Q – How will the commission unsnarl this financial maze?

A – “We are looking at holding eight hearings. We would like to have 20, but we don’t have time for that. We have a very short time frame.”

Thomas said the first hearing will be held in mid-January over two days at the Capitol. The chief executive officers of some of Wall Street’s major financial institutions will be called to testify. Future public hearings will be announced, with the investigation continuing and information compiled for both the final report and the repository, which will be housed in the National Archives in Washington, D.C.

The law creating the commission specified 22 areas of study. Thomas acknowledged the commission’s scope will be wide-ranging and consider both domestic and international implications.

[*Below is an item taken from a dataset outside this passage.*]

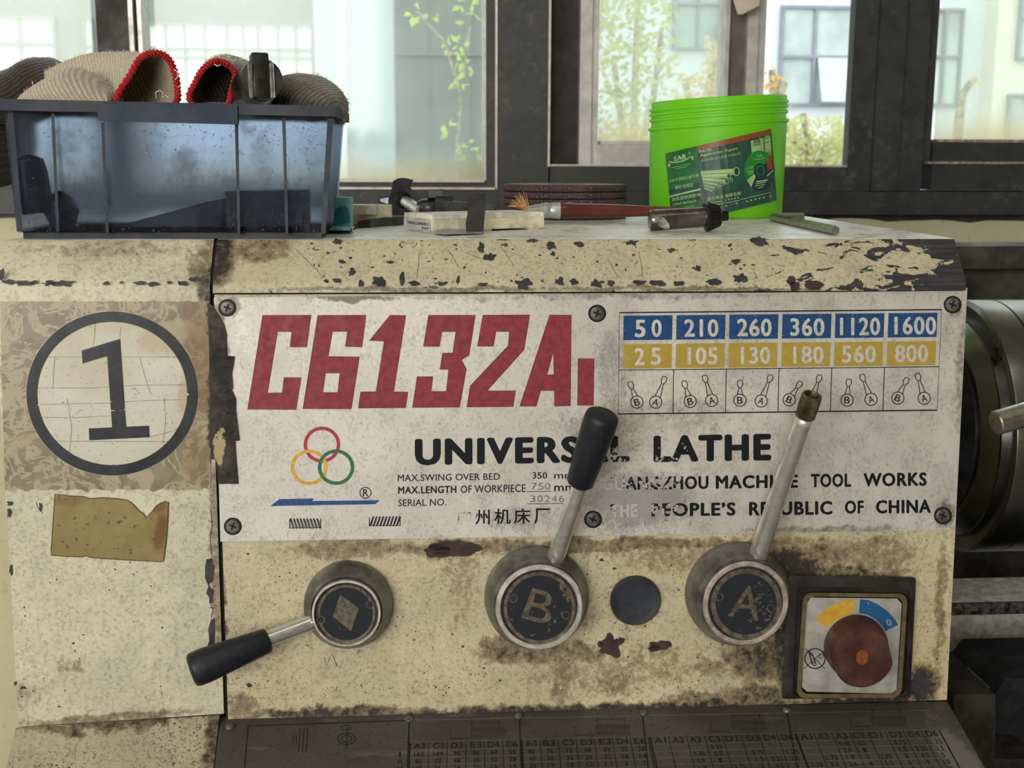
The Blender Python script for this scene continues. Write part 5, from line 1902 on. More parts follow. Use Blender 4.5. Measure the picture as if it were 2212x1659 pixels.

“People were surprised that this went so quickly around the world as a conflagration. Internationally, finances are completely intermingled. Nation states are an anachronism when it comes to today’s international financial structures. So that has to be addressed, as well.”

Q – How much will this inquiry cost?

A – “The 9/11 commission started out with $3 million and ended up spending $16 million. We started at $8 million. You can always do it with what they give you, but it might take a little bit more only because of the timeframe we are in. We have a lot to do in a shorter period of time.”

Thomas said staff from other departments also will be assigned to help with the work.

Q – Why did you agree to take on this huge inquiry?

A – “It is an impossible job in an impossible time frame. But friends of mine, who are leaders in the House, came to me and asked me to do this. They said they could not think of anyone else who could do this.”

Thomas admitted he was reluctant at first. But as the other members were appointed and as Democratic Chairman Angelides voluntarily agreed to share the commission’s powers with Thomas, a Republican, Thomas has gained confidence that the inquiry will be thorough, honest and fair.

“I felt the pursuit of what happened actually had a chance.”